Однако ее убежденность в том, что женская идентичность и угнетение могут быть сведены к сексуальности, вызывает большие сомнения и определенно не принимается всеми радикальными феминистками. Более того, далеко не ясно, почему она считает, что выделение и анализ двух видов властных структур в результате должны привести к возникновению двух противоречащих, а не взаимодополняющих теорий. Далее она заявляет, что эти теории несовместимы, поскольку феминистская методология и знание основаны на женском жизненном опыте и отсюда возникают новые, иные взаимоотношения между мышлением и реальной жизнью, когда посредством «пробуждения сознания» (см. гл. 10 настоящего издания) отрицается различие между субъектом знающим и познающим, и «женщины усваивают совместную реальность условий, в которых находятся женщины, — изнутри, а не извне» (MacKinnon, 1983, р. 268). Однако Маркс также утверждал, что революционная теория не может быть создана на основе абстрактных рассуждений или внешних наблюдений, но является результатом только конкретной практики, которую она осмысляет и отражает. Действительно, Харсток считала, что феминистки посредством метода «пробуждения сознания» заново изобрели изначальный марксистский метод, который утверждает, что теория основывается на опыте и интегрирует в себе личную и политическую трансформацию и что и то и другое являются частью одного процесса революционного действия (Harstock, 1979).
Следовательно, можно предположить, что на этом этапе нет обоснованных причин, почему марксизм должен противоречить основным феминистским постулатам. Однако для тех, кто придерживается идеи абсолютной первичности классовых или половых различий, проблемы неизбежны. Поэтому здесь необходимо отделить неспособность самого Маркса развить свои идеи применительно к женщинам от более широкого понимания того, какое развитие они могли иметь. В особенности важно помнить, что, несмотря на недостаточное развитие своего постулата, Маркс и Энгельс все же говорили о том, что воспроизводство, как и производство, является частью материальной базы общества. В «Немецкой идеологии» они писали: «… производство жизни — как собственной, посредством труда, так и чужой, посредством рождения»[158]
, и Энгельс утверждал, что«общественные порядки, при которых живут люди определенной исторической эпохи и определенной страны, обусловливаются обоими видами производства; ступенью развития, с одной стороны, труда, с другой — семьи»[159]
.Из этого следует, что между двумя этими сферами, в принципе, возможно взаимодействие, а не односторонние причинные отношения. Значит, патриархат также обладает материальной базой, не зависящей от классового угнетения, имеющей корни в воспроизводстве и семье, а не в условиях производительного труда.
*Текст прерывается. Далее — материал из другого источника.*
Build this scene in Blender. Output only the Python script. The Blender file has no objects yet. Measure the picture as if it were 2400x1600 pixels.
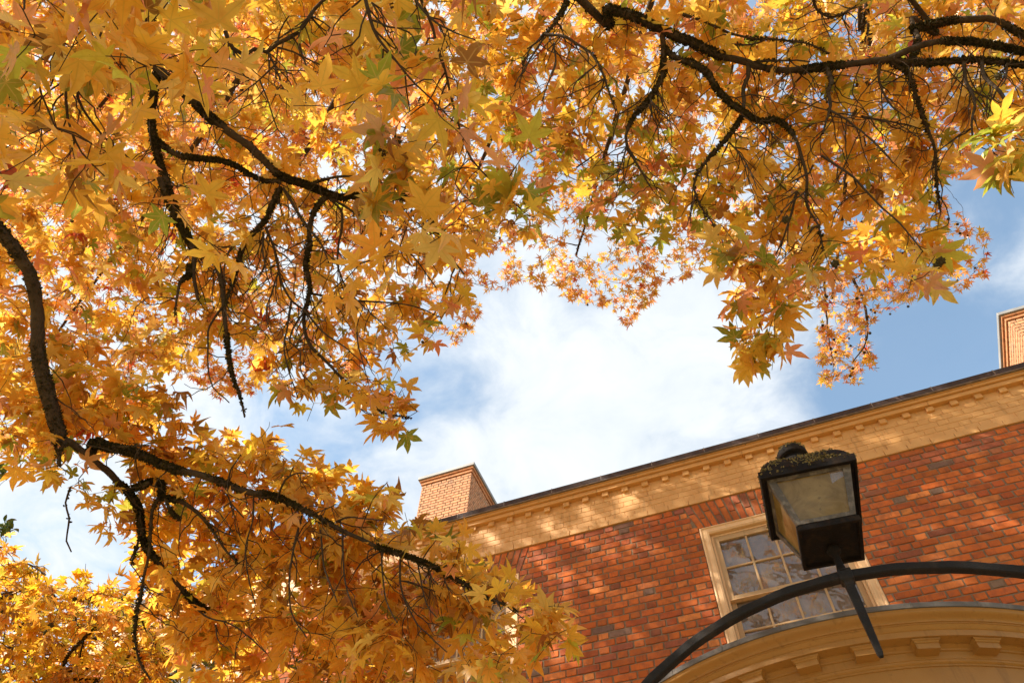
import bpy, bmesh, math, random
import numpy as np
from mathutils import Matrix, Vector
SC = bpy.context.scene
COL = SC.collection
R = math.radians
rng = np.random.default_rng(7)
random.seed(7)
Z0 = 1.6                                   # eye height; the house is laid out from the eye, Z0 is added to heights

# ------------------------------------------------------------------ camera
F_PX, PITCH, YAW, ROLL = 1710.5, 57.529, 24.162, 3.002
def _axes():
    p, y, r = R(PITCH), R(YAW), R(ROLL)
    fw = np.array([-math.sin(y)*math.cos(p), math.cos(y)*math.cos(p), math.sin(p)])
    r0 = np.array([math.cos(y), math.sin(y), 0.0]); u0 = np.cross(r0, fw)
    return math.cos(r)*r0+math.sin(r)*u0, -math.sin(r)*r0+math.cos(r)*u0, fw
AR, AU, AF = _axes()
EYE = np.array([0, 0, Z0])
cam = bpy.data.cameras.new('camera'); cam.sensor_width = 36; cam.lens = F_PX*36/2400
cam.clip_start = .05; cam.clip_end = 2000
camo = bpy.data.objects.new('camera', cam); COL.objects.link(camo); SC.camera = camo
M = Matrix(((AR[0], AU[0], -AF[0], EYE[0]), (AR[1], AU[1], -AF[1], EYE[1]), (AR[2], AU[2], -AF[2], EYE[2]), (0, 0, 0, 1)))
camo.matrix_world = M
def ray(x, y):
    d = AF+(x-1200)/F_PX*AR-(y-800)/F_PX*AU
    return d
def at(x, y, dist):
    d = ray(x, y); return EYE+d/np.linalg.norm(d)*dist
def proj(P):
    P = np.atleast_2d(P)-EYE
    z = P@AF; zz = np.where(z > .05, z, np.nan)
    return np.c_[1200+F_PX*(P@AR)/zz, 800-F_PX*(P@AU)/zz]

# ------------------------------------------------------------------ light
SUN = np.array([-1.0, -0.80, 1.15]); SUN /= np.linalg.norm(SUN)
EL = math.asin(SUN[2]); AZ = math.atan2(SUN[0], SUN[1])       # azimuth from +Y towards +X
sun = bpy.data.lights.new('sun', 'SUN'); sun.energy = 3.9; sun.angle = R(.53); sun.color = (1, .90, .76)
suno = bpy.data.objects.new('sun', sun); COL.objects.link(suno)
suno.rotation_euler = Vector(-SUN).to_track_quat('-Z', 'Y').to_euler(); suno.location = (-20, -16, 30)
SC.view_settings.view_transform = 'Standard'; SC.view_settings.look = 'None'
SC.view_settings.exposure = 1.56; SC.view_settings.gamma = 1; SC.view_settings.use_curve_mapping = False
SC.cycles.max_bounces = 10; SC.cycles.diffuse_bounces = 5; SC.cycles.glossy_bounces = 3
SC.cycles.transmission_bounces = 8; SC.cycles.transparent_max_bounces = 8

W = bpy.data.worlds.new('World'); SC.world = W; W.use_nodes = True
def N(nt, typ, ins=None, **kw):
    n = nt.nodes.new(typ)
    for k, v in kw.items(): setattr(n, k, v)
    for k, v in (ins or {}).items():
        s = n.inputs[k]
        if isinstance(v, bpy.types.NodeSocket): nt.links.new(v, s)
        else: s.default_value = v
    return n
def mth(nt, op, a, b=None, clamp=False):
    n = N(nt, 'ShaderNodeMath', {0: a} if b is None else {0: a, 1: b}, operation=op); n.use_clamp = clamp
    return n.outputs[0]
def mixc(nt, f, a, b, blend='MIX'):
    n = nt.nodes.new('ShaderNodeMix'); n.data_type = 'RGBA'; n.blend_type = blend
    for i, v in ((0, f), (6, a), (7, b)):
        if isinstance(v, bpy.types.NodeSocket): nt.links.new(v, n.inputs[i])
        else: n.inputs[i].default_value = v
    return n.outputs[2]
def maprange(nt, v, a, b, c, d, smooth=True):
    n = N(nt, 'ShaderNodeMapRange', {0: v, 1: a, 2: b, 3: c, 4: d}); n.interpolation_type = 'SMOOTHSTEP' if smooth else 'LINEAR'
    return n.outputs[0]
def make_sky():
    nt = W.node_tree; nt.nodes.clear()
    tc = N(nt, 'ShaderNodeTexCoord').outputs['Generated']
    sky = N(nt, 'ShaderNodeTexSky', sky_type='NISHITA', sun_disc=False)
    sky.sun_elevation = EL; sky.sun_rotation = AZ % (2*math.pi); sky.air_density = 1.0; sky.dust_density = .6; sky.ozone_density = 1.4
    sx = N(nt, 'ShaderNodeSeparateXYZ', {0: tc})
    zz = mth(nt, 'MAXIMUM', sx.outputs[2], .12)
    cx = mth(nt, 'DIVIDE', sx.outputs[0], zz); cy = mth(nt, 'DIVIDE', sx.outputs[1], zz)
    pv = N(nt, 'ShaderNodeCombineXYZ', {0: cx, 1: cy, 2: 3.7}).outputs[0]
    n1 = N(nt, 'ShaderNodeTexNoise', {'Vector': pv, 'Scale': 1.9, 'Detail': 9.0, 'Roughness': .55, 'Distortion': .35}).outputs[0]
    n2 = N(nt, 'ShaderNodeTexNoise', {'Vector': pv, 'Scale': 6.5, 'Detail': 6.0, 'Roughness': .6, 'Distortion': .5}).outputs[0]
    v = mth(nt, 'ADD', mth(nt, 'ADD', mth(nt, 'MULTIPLY', n1, .95), mth(nt, 'MULTIPLY', n2, .42)), -.125)
    # a thick bank of cloud overhead and to the left, breaking up to clear blue on the right
    for (px, py, rad, amt) in ((1450, 850, 20, .13), (700, 1000, 16, .10), (1350, 1080, 10, .07), (1010, 850, 8, -.09), (2330, 650, 20, -.115),
                               (2180, 870, 9, -.05), (1960, 960, 6, -.06), (60, 1220, 12, .10), (600, 200, 22, .18), (1800, 560, 9, .03), (2000, 150, 12, -.06)):
        d = ray(px, py); d = d/np.linalg.norm(d)
        dot = N(nt, 'ShaderNodeVectorMath', {0: tc, 1: tuple(d)}, operation='DOT_PRODUCT').outputs['Value']
        v = mth(nt, 'ADD', v, maprange(nt, dot, math.cos(R(rad)), 1.0, 0, amt))
    amt = maprange(nt, v, .36, .72, .12, 1.0)
    tone = mixc(nt, n2, (2.4, 2.75, 3.1, 1), (3.95, 4.0, 4.02, 1))
    blue = mixc(nt, 1.0, sky.outputs[0], (.98, 1.10, 1.0, 1), 'MULTIPLY')
    c = mixc(nt, amt, blue, tone)
    bg = N(nt, 'ShaderNodeBackground', {0: c, 1: .10})
    out = N(nt, 'ShaderNodeOutputWorld', {0: bg.outputs[0]})
make_sky()

# ------------------------------------------------------------------ materials
def mat(name, build):
    m = bpy.data.materials.new(name); m.use_nodes = True; nt = m.node_tree; nt.nodes.clear()
    sh = build(nt); N(nt, 'ShaderNodeOutputMaterial', {0: sh}); return m
def principled(nt, col, rough=.7, bump=None, bstr=.3, bdist=.01, spec=.3, metal=0.0):
    p = N(nt, 'ShaderNodeBsdfPrincipled', {'Base Color': col, 'Roughness': rough, 'Specular IOR Level': spec, 'Metallic': metal})
    if bump is not None:
        b = N(nt, 'ShaderNodeBump', {'Height': bump, 'Strength': bstr, 'Distance': bdist}); nt.links.new(b.outputs[0], p.inputs['Normal'])
    return p.outputs[0]
def noise(nt, scale, detail=4, vec=None, rough=.55, dist=0.0):
    ins = {'Scale': scale, 'Detail': float(detail), 'Roughness': rough, 'Distortion': dist}
    if vec is None: vec = N(nt, 'ShaderNodeNewGeometry').outputs['Position']
    ins['Vector'] = vec
    return N(nt, 'ShaderNodeTexNoise', ins).outputs[0]
def tint(nt):                                    # own colour of a piece: colour attribute times object colour
    a = N(nt, 'ShaderNodeAttribute', attribute_name='tint'); o = N(nt, 'ShaderNodeObjectInfo')
    return mixc(nt, 1.0, a.outputs['Color'], o.outputs['Color'], 'MULTIPLY'), a.outputs['Alpha']

def b_brick(nt):
    c, _ = tint(nt)
    n = noise(nt, 16, 5); f = noise(nt, 150, 3)
    gp = N(nt, 'ShaderNodeNewGeometry').outputs['Position']
    st = N(nt, 'ShaderNodeMapping', {0: gp, 3: (70, 70, 7)}).outputs[0]
    s = noise(nt, 1.0, 3, st)
    wv = N(nt, 'ShaderNodeMapping', {0: gp, 3: (2.2, 2.2, .45)}).outputs[0]
    c = mixc(nt, maprange(nt, noise(nt, 1.0, 5, wv), .50, .72, 0, .42), c, (.16, .075, .05, 1))
    c = mixc(nt, maprange(nt, n, .38, .72, 0, .45), c, (.12, .06, .045, 1))
    c = mixc(nt, maprange(nt, s, .58, .72, 0, .5), c, (.09, .05, .045, 1))
    c = mixc(nt, maprange(nt, f, .62, .75, 0, .35), c, (.55, .33, .22, 1))
    h = mth(nt, 'ADD', mth(nt, 'MULTIPLY', n, .6), mth(nt, 'MULTIPLY', f, .4))
    return principled(nt, c, .86, h, .5, .006, .2)
def b_mortar(nt):
    n = noise(nt, 9, 5); f = noise(nt, 220, 3)
    c = mixc(nt, n, (.15, .105, .066, 1), (.29, .21, .14, 1))
    return principled(nt, c, .95, f, .6, .006, .1)
def b_paint(base, dark, bs=.35):
    def f(nt):
        n = noise(nt, 5, 5); g = noise(nt, 90, 4); e = noise(nt, 26, 4)
        c = mixc(nt, maprange(nt, n, .35, .75, 0, .4), base, dark)
        c = mixc(nt, maprange(nt, e, .66, .74, 0, .35), c, tuple(x*.45 for x in dark[:3])+(1,))
        gp = N(nt, 'ShaderNodeNewGeometry').outputs['Position']; sv = N(nt, 'ShaderNodeMapping', {0: gp, 3: (22, 22, 2.2)}).outputs[0]
        c = mixc(nt, maprange(nt, noise(nt, 1.0, 4, sv), .56, .74, 0, .38), c, tuple(x*.5 for x in dark[:3])+(1,))
        return principled(nt, c, .55, g, bs, .004, .35)
    return f
def b_metal(col, rough=.5, rust=None, sc=14, spec=.45):
    def f(nt):
        n = noise(nt, sc, 5); g = noise(nt, 160, 4)
        c = mixc(nt, maprange(nt, n, .45, .7, 0, 1), col, rust or tuple(x*1.6 for x in col[:3])+(1,))
        return principled(nt, c, maprange(nt, n, .3, .7, rough, min(1, rough+.25)), g, .45, .005, spec)
    return f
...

Это положение обеспечивает марксистскую теорию концептуальным инструментом, позволяющим анализировать конфликт между мужчинами и женщинами, не считая при этом, что этот концепт вторичен в сравнении с экономическим и классовым расслоением. Здесь привлекаются сложные аргументы, которые будут рассмотрены ниже. Однако некоторые авторы считают необходимым сначала попытаться расширить экономические положения Маркса и использовать их для анализа конкретного положения женщин. Этот анализ в основном концентрируется на так называемых «дискуссиях о домашнем труде» и на идее, в соответствии с которой женщины рассматриваются как «резервная армия занятости».
Дискуссии о домашнем труде
На первый взгляд дискуссии о домашнем труде, большая часть которых проходила на страницах британского журнала «Нью лефт ревью» («Новое левое обозрение») в 70‑е гг., могут показаться образцом докучности и непонятности современной марксистской теории, поскольку включали мелочные терминологические разногласия, интересующие только марксистских сектантов и были далеки от реальных проблем и интересов женщин. Однако, как утверждает Вогел, эти дискуссии не являются просто «заумными упражнениями в марксистском педантизме» (Vogel, 1983, р. 21), но попытками сделать видимым домашний женский труд и, исследуя его взаимосвязь с капиталистической экономикой, утвердить его стратегическую значимость и возможные способы использования его для социалистических изменений (для обзора и анализа дискуссии см.: Foreman, 1978; Coole, 1988; Vogel 1983; Burton, 1985).